Reproduce each line of the material exactly, minus any picture.

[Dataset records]
##########
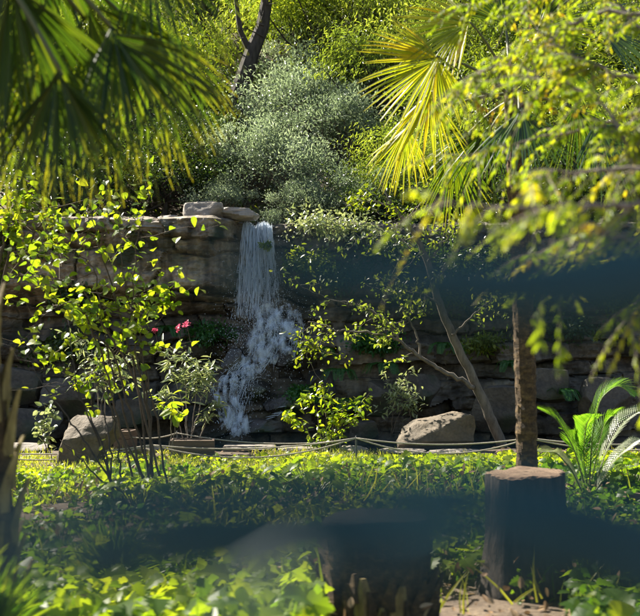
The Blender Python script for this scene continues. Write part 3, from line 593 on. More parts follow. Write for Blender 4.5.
# ------------------------------------------------------------------ fan palms
def fan(hub, axis, normal, Rr, spread, nseg, droop=.25, joined=.40, jit=.05, grav=None):
    axis = nrm(axis); normal = np.asarray(normal, float); normal = nrm(normal - (normal @ axis) * axis); side = np.cross(normal, axis)
    mb = MB(); ts = np.array([0, .15, .3, joined, .58, .68, .78, .87, .94, 1.0]); m_ = len(ts)
    dl = spread / nseg / 2
    for i in range(nseg):
        a = -spread / 2 + spread * (i + .5) / nseg; ln = Rr * (1 - .22 * (abs(a) / (spread / 2)) ** 2) * (1 + R.normal() * jit)
        d = math.cos(a) * axis + math.sin(a) * side; sd_ = -math.sin(a) * axis + math.cos(a) * side
        bend = R.normal() * .09; dro = droop * R.uniform(.5, 1.8); hub = hub + R.normal(size=3) * .004
        c = hub + ln * ts[:, None] * d + (ln * bend * np.clip(ts - joined, 0, 1) ** 1.3)[:, None] * sd_ - (ln * .25 * np.abs(a / spread) * ts)[:, None] * normal * .6
        c[:, 2] -= ln * dro * np.clip(ts - .3, 0, 1) ** 2
        hw = np.where(ts <= joined, ts * Rr * math.tan(dl) * 1.02, joined * Rr * math.tan(dl) * np.clip((1 - ts) / (1 - joined), 0, 1) ** .75) + .001
        v = np.stack([c - hw[:, None] * sd_, c + (hw * R.uniform(.5, 1.3))[:, None] * normal, c + hw[:, None] * sd_], 1).reshape(-1, 3)
        f = []
        for k in range(m_ - 1): q = k * 3; f += [(q, q + 1, q + 4, q + 3), (q + 1, q + 2, q + 5, q + 4)]
        mb.add(v, f, np.clip(R.normal(.5, .34), 0, 1), np.repeat(ts, 3))
    return mb
def add_fan(t, o_, top, hub, axis, normal, Rr, spread, nseg, mat, droop=.25, pr=.012):
    mb = fan(np.asarray(hub) - o_, axis, normal, Rr, spread, nseg, droop); f_ = mb.build('fan_leaf', M[mat], t)
    a_ = np.asarray(top) - o_; b_ = np.asarray(hub) - o_; mid = (a_ + b_) / 2 + np.array([0, 0, np.linalg.norm(b_ - a_) * .16])
    ts = np.linspace(0, 1, 9)[:, None]; pts = (1 - ts) ** 2 * a_ + 2 * ts * (1 - ts) * mid + ts ** 2 * b_
    m2 = MB(); m2.tube(pts, np.linspace(pr * 1.5, pr * .8, 9), 7); m2.build('petiole', M['petiole'], f_, True)
def boots(mb, n, r0, z0, z1, L, W, lean=.5, taper=1):
    for k in range(n):
        u = (k + .5) / n; a_ = k * 2.39996; z = z0 + (z1 - z0) * u; er = np.array([math.cos(a_), math.sin(a_), 0]); et = np.array([-math.sin(a_), math.cos(a_), 0])
        l_ = L * R.uniform(.7, 1.2); ts = np.array([0, .3, .65, 1.0]); wv = W * np.array([.62, .5, .3, .12]) * R.uniform(.8, 1.2)
        c = np.array([er * (r0 * .95 + lean * l_ * t_ ** 1.6) + np.array([0, 0, z + l_ * t_]) for t_ in ts]); th = np.array([.05, .04, .026, .012]) * (W / .12)
        v = np.stack([c - wv[:, None] * et - .2 * th[:, None] * er, c + th[:, None] * er, c + wv[:, None] * et - .2 * th[:, None] * er, c - th[:, None] * er], 1).reshape(-1, 3)
        f = []
        for q in range(3):
            for s_ in range(4): f.append((q * 4 + s_, q * 4 + (s_ + 1) % 4, q * 4 + 4 + (s_ + 1) % 4, q * 4 + 4 + s_))
        f.append((12, 13, 14, 15)); mb.add(v, f, R.random(), np.repeat(ts, 4))

# left palm
base = np.array([-1.50, 5.0, 0.0]); t = thing('fan_palm', base, 'big fan palm at the left edge with fans hanging into view', 'palm')
ct = np.array([-1.72, 5.0, 3.62]); tb = MB(); LX = [0, 0, -.02, -.14, -.235, -.225]; LZ = [-.2, .5, 1.2, 2.0, 2.8, 3.6]; tb.tube(np.stack([LX, np.zeros(6), LZ], 1), [.17, .15, .13, .12, .12, .12], 14); tr = tb.build('trunk', M['palm_bark'], t, True)
mb = MB(); boots(mb, 110, .13, .05, 3.4, .26, .08, .30); [v.__setitem__((slice(None), 0), v[:, 0] + np.interp(v[:, 2], LZ, LX)) for v in mb.v]; hk = mb.build('husk', M['husk'], tr)
A = lambda a_, b_, d=0: np.array([a_, d, -b_], float)     # image direction -> world
N_ = np.array([0.1, -1, .35])
for hub, ax, nm, Rr, spd, ns, mt, dr_ in [
    ((112, 28, 4.9), A(.75, 1, -.15), (.15, -1, .45), .67, 2.1, 42, 'palm_old', .40), ((62, 75, 4.6), A(.05, 1, -.1), (-.1, -1, .2), .58, 1.8, 36, 'palm_old', .2), ((12, -22, 4.8), A(.12, 1, 0), (.2, -1, .3), .78, 1.9, 40, 'palm_old', .2),
    ((145, -62, 5.3), A(.65, 1, .1), (.2, -1, .5), .62, 1.9, 40, 'palm_old', .5), ((85, 20, 5.5), A(.25, 1, .2), (.0, -1, .2), .80, 2.2, 42, 'palm_mid', .3), ((-30, 30, 5.3), A(.5, 1, .1), (.2, -1, .2), .78, 2.0, 40, 'palm_old', .3), ((40, -60, 5.7), A(.6, .9, .3), (.1, -1, .3), .9, 2.2, 40, 'palm_old', .35),
    ((135, 28, 5.8), A(.35, 1, .2), (.1, -1, .3), .64, 2.1, 36, 'palm_mid', .35), ((35, 40, 5.2), A(-.1, 1, .1), (0, -1, .2), .7, 1.8, 36, 'palm_mid', .25)]:
    add_fan(t, base, ct + R.normal(size=3) * .03, P(*hub), ax, nm, Rr, spd, ns, mt, dr_)
for k in range(9):   # the rest of the crown above the frame
    a_ = R.uniform(0, 6.28) ; e = R.uniform(.25, .95); d_ = np.array([math.cos(a_) * .8, math.sin(a_) * .8, e]); hub = ct + d_ * R.uniform(.75, 1.0)
    add_fan(t, base, ct, hub, d_ * (1, 1, .2), (0, 0, 1), .75, 2.4, 28, 'palm_old', .5)

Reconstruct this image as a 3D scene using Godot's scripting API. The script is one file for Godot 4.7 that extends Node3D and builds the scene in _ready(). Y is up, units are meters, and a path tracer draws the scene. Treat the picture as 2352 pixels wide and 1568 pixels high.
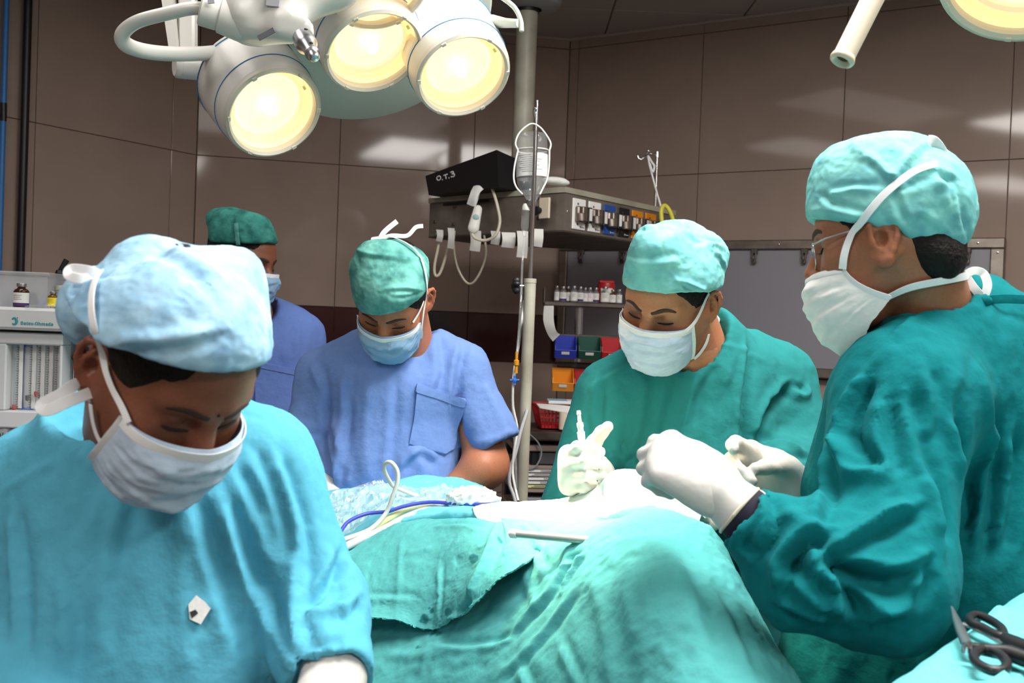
##########
Final result:
The Blender Python script for this scene continues. Write part 3, from line 593 on. More parts follow. Write for Blender 4.5.
# ------------------------------------------------------------------ fan palms
def fan(hub, axis, normal, Rr, spread, nseg, droop=.25, joined=.40, jit=.05, grav=None):
    axis = nrm(axis); normal = np.asarray(normal, float); normal = nrm(normal - (normal @ axis) * axis); side = np.cross(normal, axis)
    mb = MB(); ts = np.array([0, .15, .3, joined, .58, .68, .78, .87, .94, 1.0]); m_ = len(ts)
    dl = spread / nseg / 2
    for i in range(nseg):
        a = -spread / 2 + spread * (i + .5) / nseg; ln = Rr * (1 - .22 * (abs(a) / (spread / 2)) ** 2) * (1 + R.normal() * jit)
        d = math.cos(a) * axis + math.sin(a) * side; sd_ = -math.sin(a) * axis + math.cos(a) * side
        bend = R.normal() * .09; dro = droop * R.uniform(.5, 1.8); hub = hub + R.normal(size=3) * .004
        c = hub + ln * ts[:, None] * d + (ln * bend * np.clip(ts - joined, 0, 1) ** 1.3)[:, None] * sd_ - (ln * .25 * np.abs(a / spread) * ts)[:, None] * normal * .6
        c[:, 2] -= ln * dro * np.clip(ts - .3, 0, 1) ** 2
        hw = np.where(ts <= joined, ts * Rr * math.tan(dl) * 1.02, joined * Rr * math.tan(dl) * np.clip((1 - ts) / (1 - joined), 0, 1) ** .75) + .001
        v = np.stack([c - hw[:, None] * sd_, c + (hw * R.uniform(.5, 1.3))[:, None] * normal, c + hw[:, None] * sd_], 1).reshape(-1, 3)
        f = []
        for k in range(m_ - 1): q = k * 3; f += [(q, q + 1, q + 4, q + 3), (q + 1, q + 2, q + 5, q + 4)]
        mb.add(v, f, np.clip(R.normal(.5, .34), 0, 1), np.repeat(ts, 3))
    return mb
def add_fan(t, o_, top, hub, axis, normal, Rr, spread, nseg, mat, droop=.25, pr=.012):
    mb = fan(np.asarray(hub) - o_, axis, normal, Rr, spread, nseg, droop); f_ = mb.build('fan_leaf', M[mat], t)
    a_ = np.asarray(top) - o_; b_ = np.asarray(hub) - o_; mid = (a_ + b_) / 2 + np.array([0, 0, np.linalg.norm(b_ - a_) * .16])
    ts = np.linspace(0, 1, 9)[:, None]; pts = (1 - ts) ** 2 * a_ + 2 * ts * (1 - ts) * mid + ts ** 2 * b_
    m2 = MB(); m2.tube(pts, np.linspace(pr * 1.5, pr * .8, 9), 7); m2.build('petiole', M['petiole'], f_, True)
def boots(mb, n, r0, z0, z1, L, W, lean=.5, taper=1):
    for k in range(n):
        u = (k + .5) / n; a_ = k * 2.39996; z = z0 + (z1 - z0) * u; er = np.array([math.cos(a_), math.sin(a_), 0]); et = np.array([-math.sin(a_), math.cos(a_), 0])
        l_ = L * R.uniform(.7, 1.2); ts = np.array([0, .3, .65, 1.0]); wv = W * np.array([.62, .5, .3, .12]) * R.uniform(.8, 1.2)
        c = np.array([er * (r0 * .95 + lean * l_ * t_ ** 1.6) + np.array([0, 0, z + l_ * t_]) for t_ in ts]); th = np.array([.05, .04, .026, .012]) * (W / .12)
        v = np.stack([c - wv[:, None] * et - .2 * th[:, None] * er, c + th[:, None] * er, c + wv[:, None] * et - .2 * th[:, None] * er, c - th[:, None] * er], 1).reshape(-1, 3)
        f = []
        for q in range(3):
            for s_ in range(4): f.append((q * 4 + s_, q * 4 + (s_ + 1) % 4, q * 4 + 4 + (s_ + 1) % 4, q * 4 + 4 + s_))
        f.append((12, 13, 14, 15)); mb.add(v, f, R.random(), np.repeat(ts, 4))

# left palm
base = np.array([-1.50, 5.0, 0.0]); t = thing('fan_palm', base, 'big fan palm at the left edge with fans hanging into view', 'palm')
ct = np.array([-1.72, 5.0, 3.62]); tb = MB(); LX = [0, 0, -.02, -.14, -.235, -.225]; LZ = [-.2, .5, 1.2, 2.0, 2.8, 3.6]; tb.tube(np.stack([LX, np.zeros(6), LZ], 1), [.17, .15, .13, .12, .12, .12], 14); tr = tb.build('trunk', M['palm_bark'], t, True)
mb = MB(); boots(mb, 110, .13, .05, 3.4, .26, .08, .30); [v.__setitem__((slice(None), 0), v[:, 0] + np.interp(v[:, 2], LZ, LX)) for v in mb.v]; hk = mb.build('husk', M['husk'], tr)
A = lambda a_, b_, d=0: np.array([a_, d, -b_], float)     # image direction -> world
N_ = np.array([0.1, -1, .35])
for hub, ax, nm, Rr, spd, ns, mt, dr_ in [
    ((112, 28, 4.9), A(.75, 1, -.15), (.15, -1, .45), .67, 2.1, 42, 'palm_old', .40), ((62, 75, 4.6), A(.05, 1, -.1), (-.1, -1, .2), .58, 1.8, 36, 'palm_old', .2), ((12, -22, 4.8), A(.12, 1, 0), (.2, -1, .3), .78, 1.9, 40, 'palm_old', .2),
    ((145, -62, 5.3), A(.65, 1, .1), (.2, -1, .5), .62, 1.9, 40, 'palm_old', .5), ((85, 20, 5.5), A(.25, 1, .2), (.0, -1, .2), .80, 2.2, 42, 'palm_mid', .3), ((-30, 30, 5.3), A(.5, 1, .1), (.2, -1, .2), .78, 2.0, 40, 'palm_old', .3), ((40, -60, 5.7), A(.6, .9, .3), (.1, -1, .3), .9, 2.2, 40, 'palm_old', .35),
    ((135, 28, 5.8), A(.35, 1, .2), (.1, -1, .3), .64, 2.1, 36, 'palm_mid', .35), ((35, 40, 5.2), A(-.1, 1, .1), (0, -1, .2), .7, 1.8, 36, 'palm_mid', .25)]:
    add_fan(t, base, ct + R.normal(size=3) * .03, P(*hub), ax, nm, Rr, spd, ns, mt, dr_)
for k in range(9):   # the rest of the crown above the frame
    a_ = R.uniform(0, 6.28) ; e = R.uniform(.25, .95); d_ = np.array([math.cos(a_) * .8, math.sin(a_) * .8, e]); hub = ct + d_ * R.uniform(.75, 1.0)
    add_fan(t, base, ct, hub, d_ * (1, 1, .2), (0, 0, 1), .75, 2.4, 28, 'palm_old', .5)

Reconstruct this image as a 3D scene using Godot's scripting API. The script is one file for Godot 4.7 that extends Node3D and builds the scene in _ready(). Y is up, units are meters, and a path tracer draws the scene. Treat the picture as 2352 pixels wide and 1568 pixels high.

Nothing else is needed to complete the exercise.